Task prompt: Transcribe the material verbatim in full; the pictures do not belong in the copy.

▬▬▬▬▬▬

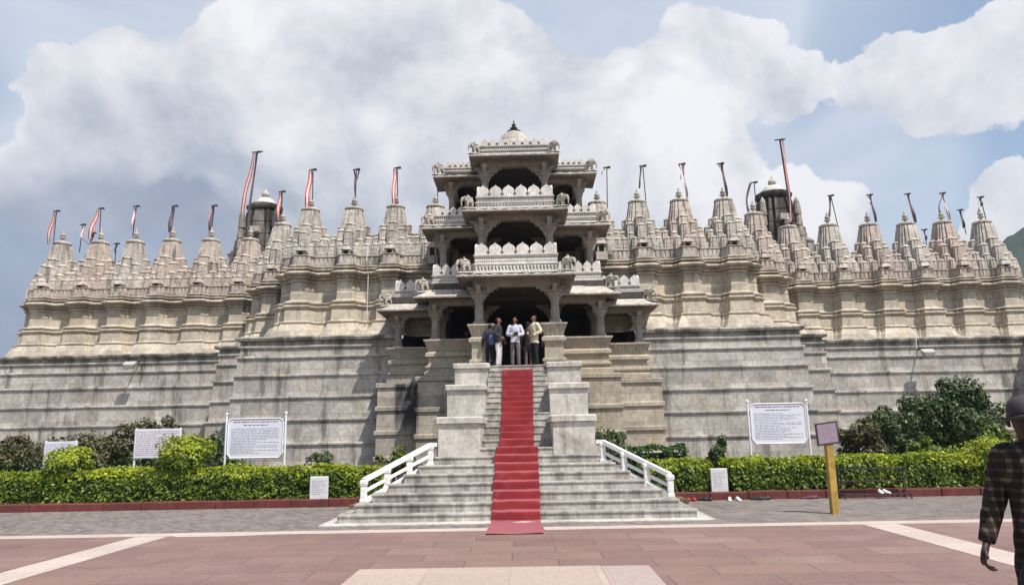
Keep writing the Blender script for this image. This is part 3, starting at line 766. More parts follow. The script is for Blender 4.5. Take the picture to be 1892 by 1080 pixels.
# railings ------------------------------------------------------------
for s in (-1,1):
    rail=empty('railing',(s*2.5,16.4,.3))
    tag(rail,'white slanting railing on the '+('left' if s<0 else 'right')+' side of the lower marble steps','railing')
    A=Vector((s*3.2,15.92,.34)); B=Vector((s*1.93,16.95,1.03))
    for i in range(4):
        p=A.lerp(B,i/3.0); mb=MB()
        q=.062
        mb.bbox(p.x-q-.012,p.x+q+.012,p.y-q-.012,p.y+q+.012,p.z-.35,p.z+.05,.01)
        mb.bbox(p.x-q,p.x+q,p.y-q,p.y+q,p.z+.05,p.z+.34,.012)
        mb.bbox(p.x-q-.014,p.x+q+.014,p.y-q-.014,p.y+q+.014,p.z+.335,p.z+.365,.008)
        for k in range(2): # carved grooves
            mb.box(p.x-.03,p.x+.03,p.y-q-.004,p.y-q+.01,p.z+.10+.11*k,p.z+.17+.11*k)
        mb.bbox(p.x-q-.02,p.x+q+.02,p.y-q-.02,p.y+q+.02,p.z+.365,p.z+.44,.025)
        mb.build('post',M['rail'],rail,jit=.003)
    up=Vector((0,0,1)); d=(B-A)
    mb=MB(); mb.bar(A+up*.43,B+up*.43,.13,.085); mb.bar(B+up*.43,B+Vector((-s*.14,.02,.43)),.13,.085)
    mb.build('handrail',M['rail'],rail)
    mb=MB(); mb.bar(A+up*.20,B+up*.20,.08,.055); mb.build('mid_rail',M['rail'],rail)
    mb=MB(); mb.bar(A+up*.0,B+up*.0,.15,.09); mb.build('stringer',M['rail'],rail)

# ------------------------------------------------------------------ foliage
def leaf_mesh(P,N,size,asp=.55,spread=.8):
    n=len(P); P=np.asarray(P,float); N=np.asarray(N,float)
    d=N+rng.normal(0,spread,(n,3)); d/=np.linalg.norm(d,axis=1)[:,None]+1e-9
    u=np.cross(d,rng.normal(0,1,(n,3))); u/=np.linalg.norm(u,axis=1)[:,None]+1e-9
    w=np.cross(d,u); s=(size*rng.uniform(.6,1.35,n))[:,None]
    fold=d*s*.18
    V=np.stack([P-u*s, P-w*s*asp+fold, P+u*s, P+w*s*asp+fold],1).reshape(-1,3)
    b=np.arange(n)*4
    F=np.stack([b,b+1,b+2,b+3],1)
    return V,F
def mesh_np(name,V,F,mat,parent=None,matidx=None,world=True):
    me=bpy.data.meshes.new(name); me.vertices.add(len(V)); me.vertices.foreach_set('co',np.asarray(V,np.float32).ravel())
    nf=len(F); me.loops.add(nf*4); me.polygons.add(nf)
    me.loops.foreach_set('vertex_index',F.astype(np.int32).ravel())
    me.polygons.foreach_set('loop_start',np.arange(0,nf*4,4,dtype=np.int32)); me.polygons.foreach_set('loop_total',np.full(nf,4,np.int32))
    for q in (mat if isinstance(mat,list) else [mat]): me.materials.append(q)
    if matidx is not None: me.polygons.foreach_set('material_index',matidx.astype(np.int32))
    me.update(calc_edges=True); return link(name,me,parent,world)
def hz(p,s): return np.array([noise.noise(Vector((a*s,b*s,c*s))) for a,b,c in p])
def hedge(label,x0,x1,y0,y1,z0,z1,dens=800,size=.052):
    root=empty('hedge',((x0+x1)/2,y0,0)); tag(root,label,'hedge','clipped hedges behind the kerb')
    L=x1-x0; D=y1-y0; H=z1-z0
    pts=[];nor=[];top=[]
    def add(n,f,nrm):
        a=rng.uniform(0,1,n); b=rng.uniform(0,1,n)
        for p,q in zip(a,b):
            P=f(p,q); pts.append(P); nor.append(nrm)
    add(int(L*H*dens),lambda p,q:(x0+L*p,y0,z0+H*q),(0,-1,.35))
    add(int(L*D*dens*1.1),lambda p,q:(x0+L*p,y0+D*q,z1),(0,-.2,1))
    add(int(L*H*dens*.3),lambda p,q:(x0+L*p,y1,z0+H*q),(0,1,.3))
    add(int(D*H*dens),lambda p,q:(x0,y0+D*p,z0+H*q),(-1,0,.3)); add(int(D*H*dens),lambda p,q:(x1,y0+D*p,z0+H*q),(1,0,.3))
    P=np.array(pts);Nn=np.array(nor)
    # round the shoulders and let the surface wander
    bul=hz(P,1.1)*.10+hz(P,3.7)*.07+rng.normal(0,.03,len(P))
    nn=Nn/np.linalg.norm(Nn,axis=1)[:,None]
    P=P+nn*bul[:,None]
    edge=np.clip((P[:,2]-(z1-.14))/.14,0,1); fr=np.clip((y0+.14-P[:,1])/.14,0,1.5)
    P[:,1]+=edge*fr*.10
    zr=(P[:,2]-z0)/H
    V,F=leaf_mesh(P,Nn,size)
    mi=((zr+rng.normal(0,.10,len(P))+hz(P,2.1)*.22)>.82).astype(int)
    mesh_np('foliage',V,F,[M['hedge'],M['hedgetop']],root,mi)
    mb=MB(); mb.box(x0+.1,x1-.1,y0+.10,y1-.1,z0-.02,z1-.12); mb.build('twigs',M['core'],root,jit=.03,jf=3)
    return root
hedge('long yellow-topped hedge left of the marble steps',-16.5,-3.55,19.0,20.0,.12,.885)
hedge('short square hedge between the right railing and a white plaque',3.2,4.78,19.0,20.0,.12,.87)
hedge('long yellow-topped hedge right of the marble steps behind the yellow post',5.28,13.5,19.0,20.0,.12,.885)
def bush(name,label,c,rad,n,size,mat,cat='bush',group=None,clumps=22,stems=4,lo=.0,z0=0,tightness=.24,core=True,shape=1.0):
    root=empty(name,(c[0],c[1],z0)); tag(root,label,cat,group)
    C=[]
    while len(C)<clumps:
        q=rng.uniform(-1,1,3)
        if q@q<1 and q@q>.12 and q[2]>-.85: C.append(q)
    C=np.array(C); w=rng.uniform(.6,1.3,clumps)
    idx=rng.choice(clumps,n,p=w/w.sum())
    g=rng.normal(0,1,(n,3)); g/=np.linalg.norm(g,axis=1)[:,None]; g*=(rng.uniform(.3,1,n)**.5)[:,None]*(tightness*w[idx])[:,None]*1.5
    Q=C[idx]*.86+g; P=np.array(c)+Q*np.array(rad)
    P[:,2]=np.maximum(P[:,2],z0+.03)
    Nn=g/np.linalg.norm(g,axis=1)[:,None]*.8+Q*.5+np.array([0,0,.35])
    V,F=leaf_mesh(P,Nn,size,spread=.6)
    mats=mat if isinstance(mat,list) else [mat]
    mi=None
    if len(mats)>1: mi=((Q[:,2]+rng.normal(0,.2,n))>.0).astype(int)
    mesh_np('foliage',V,F,mats,root,mi)
    mb=MB()
    for k in range(stems):
        e=C[rng.integers(clumps)]*np.array(rad)*.8+np.array(c)
        b=np.array((c[0]+rng.uniform(-.12,.12),c[1]+rng.uniform(-.1,.1),z0-.02)); m_=(b+e)/2+rng.normal(0,.05,3)
        mb.tube([b,m_,e],[.028,.018,.007],5)
    mb.build('stem',M['stem'],root)
    return root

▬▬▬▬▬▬

Answer below:
Keep writing the Blender script for this image. This is part 3, starting at line 766. More parts follow. The script is for Blender 4.5. Take the picture to be 1892 by 1080 pixels.
# railings ------------------------------------------------------------
for s in (-1,1):
    rail=empty('railing',(s*2.5,16.4,.3))
    tag(rail,'white slanting railing on the '+('left' if s<0 else 'right')+' side of the lower marble steps','railing')
    A=Vector((s*3.2,15.92,.34)); B=Vector((s*1.93,16.95,1.03))
    for i in range(4):
        p=A.lerp(B,i/3.0); mb=MB()
        q=.062
        mb.bbox(p.x-q-.012,p.x+q+.012,p.y-q-.012,p.y+q+.012,p.z-.35,p.z+.05,.01)
        mb.bbox(p.x-q,p.x+q,p.y-q,p.y+q,p.z+.05,p.z+.34,.012)
        mb.bbox(p.x-q-.014,p.x+q+.014,p.y-q-.014,p.y+q+.014,p.z+.335,p.z+.365,.008)
        for k in range(2): # carved grooves
            mb.box(p.x-.03,p.x+.03,p.y-q-.004,p.y-q+.01,p.z+.10+.11*k,p.z+.17+.11*k)
        mb.bbox(p.x-q-.02,p.x+q+.02,p.y-q-.02,p.y+q+.02,p.z+.365,p.z+.44,.025)
        mb.build('post',M['rail'],rail,jit=.003)
    up=Vector((0,0,1)); d=(B-A)
    mb=MB(); mb.bar(A+up*.43,B+up*.43,.13,.085); mb.bar(B+up*.43,B+Vector((-s*.14,.02,.43)),.13,.085)
    mb.build('handrail',M['rail'],rail)
    mb=MB(); mb.bar(A+up*.20,B+up*.20,.08,.055); mb.build('mid_rail',M['rail'],rail)
    mb=MB(); mb.bar(A+up*.0,B+up*.0,.15,.09); mb.build('stringer',M['rail'],rail)

# ------------------------------------------------------------------ foliage
def leaf_mesh(P,N,size,asp=.55,spread=.8):
    n=len(P); P=np.asarray(P,float); N=np.asarray(N,float)
    d=N+rng.normal(0,spread,(n,3)); d/=np.linalg.norm(d,axis=1)[:,None]+1e-9
    u=np.cross(d,rng.normal(0,1,(n,3))); u/=np.linalg.norm(u,axis=1)[:,None]+1e-9
    w=np.cross(d,u); s=(size*rng.uniform(.6,1.35,n))[:,None]
    fold=d*s*.18
    V=np.stack([P-u*s, P-w*s*asp+fold, P+u*s, P+w*s*asp+fold],1).reshape(-1,3)
    b=np.arange(n)*4
    F=np.stack([b,b+1,b+2,b+3],1)
    return V,F
def mesh_np(name,V,F,mat,parent=None,matidx=None,world=True):
    me=bpy.data.meshes.new(name); me.vertices.add(len(V)); me.vertices.foreach_set('co',np.asarray(V,np.float32).ravel())
    nf=len(F); me.loops.add(nf*4); me.polygons.add(nf)
    me.loops.foreach_set('vertex_index',F.astype(np.int32).ravel())
    me.polygons.foreach_set('loop_start',np.arange(0,nf*4,4,dtype=np.int32)); me.polygons.foreach_set('loop_total',np.full(nf,4,np.int32))
    for q in (mat if isinstance(mat,list) else [mat]): me.materials.append(q)
    if matidx is not None: me.polygons.foreach_set('material_index',matidx.astype(np.int32))
    me.update(calc_edges=True); return link(name,me,parent,world)
def hz(p,s): return np.array([noise.noise(Vector((a*s,b*s,c*s))) for a,b,c in p])
def hedge(label,x0,x1,y0,y1,z0,z1,dens=800,size=.052):
    root=empty('hedge',((x0+x1)/2,y0,0)); tag(root,label,'hedge','clipped hedges behind the kerb')
    L=x1-x0; D=y1-y0; H=z1-z0
    pts=[];nor=[];top=[]
    def add(n,f,nrm):
        a=rng.uniform(0,1,n); b=rng.uniform(0,1,n)
        for p,q in zip(a,b):
            P=f(p,q); pts.append(P); nor.append(nrm)
    add(int(L*H*dens),lambda p,q:(x0+L*p,y0,z0+H*q),(0,-1,.35))
    add(int(L*D*dens*1.1),lambda p,q:(x0+L*p,y0+D*q,z1),(0,-.2,1))
    add(int(L*H*dens*.3),lambda p,q:(x0+L*p,y1,z0+H*q),(0,1,.3))
    add(int(D*H*dens),lambda p,q:(x0,y0+D*p,z0+H*q),(-1,0,.3)); add(int(D*H*dens),lambda p,q:(x1,y0+D*p,z0+H*q),(1,0,.3))
    P=np.array(pts);Nn=np.array(nor)
    # round the shoulders and let the surface wander
    bul=hz(P,1.1)*.10+hz(P,3.7)*.07+rng.normal(0,.03,len(P))
    nn=Nn/np.linalg.norm(Nn,axis=1)[:,None]
    P=P+nn*bul[:,None]
    edge=np.clip((P[:,2]-(z1-.14))/.14,0,1); fr=np.clip((y0+.14-P[:,1])/.14,0,1.5)
    P[:,1]+=edge*fr*.10
    zr=(P[:,2]-z0)/H
    V,F=leaf_mesh(P,Nn,size)
    mi=((zr+rng.normal(0,.10,len(P))+hz(P,2.1)*.22)>.82).astype(int)
    mesh_np('foliage',V,F,[M['hedge'],M['hedgetop']],root,mi)
    mb=MB(); mb.box(x0+.1,x1-.1,y0+.10,y1-.1,z0-.02,z1-.12); mb.build('twigs',M['core'],root,jit=.03,jf=3)
    return root
hedge('long yellow-topped hedge left of the marble steps',-16.5,-3.55,19.0,20.0,.12,.885)
hedge('short square hedge between the right railing and a white plaque',3.2,4.78,19.0,20.0,.12,.87)
hedge('long yellow-topped hedge right of the marble steps behind the yellow post',5.28,13.5,19.0,20.0,.12,.885)
def bush(name,label,c,rad,n,size,mat,cat='bush',group=None,clumps=22,stems=4,lo=.0,z0=0,tightness=.24,core=True,shape=1.0):
    root=empty(name,(c[0],c[1],z0)); tag(root,label,cat,group)
    C=[]
    while len(C)<clumps:
        q=rng.uniform(-1,1,3)
        if q@q<1 and q@q>.12 and q[2]>-.85: C.append(q)
    C=np.array(C); w=rng.uniform(.6,1.3,clumps)
    idx=rng.choice(clumps,n,p=w/w.sum())
    g=rng.normal(0,1,(n,3)); g/=np.linalg.norm(g,axis=1)[:,None]; g*=(rng.uniform(.3,1,n)**.5)[:,None]*(tightness*w[idx])[:,None]*1.5
    Q=C[idx]*.86+g; P=np.array(c)+Q*np.array(rad)
    P[:,2]=np.maximum(P[:,2],z0+.03)
    Nn=g/np.linalg.norm(g,axis=1)[:,None]*.8+Q*.5+np.array([0,0,.35])
    V,F=leaf_mesh(P,Nn,size,spread=.6)
    mats=mat if isinstance(mat,list) else [mat]
    mi=None
    if len(mats)>1: mi=((Q[:,2]+rng.normal(0,.2,n))>.0).astype(int)
    mesh_np('foliage',V,F,mats,root,mi)
    mb=MB()
    for k in range(stems):
        e=C[rng.integers(clumps)]*np.array(rad)*.8+np.array(c)
        b=np.array((c[0]+rng.uniform(-.12,.12),c[1]+rng.uniform(-.1,.1),z0-.02)); m_=(b+e)/2+rng.normal(0,.05,3)
        mb.tube([b,m_,e],[.028,.018,.007],5)
    mb.build('stem',M['stem'],root)
    return root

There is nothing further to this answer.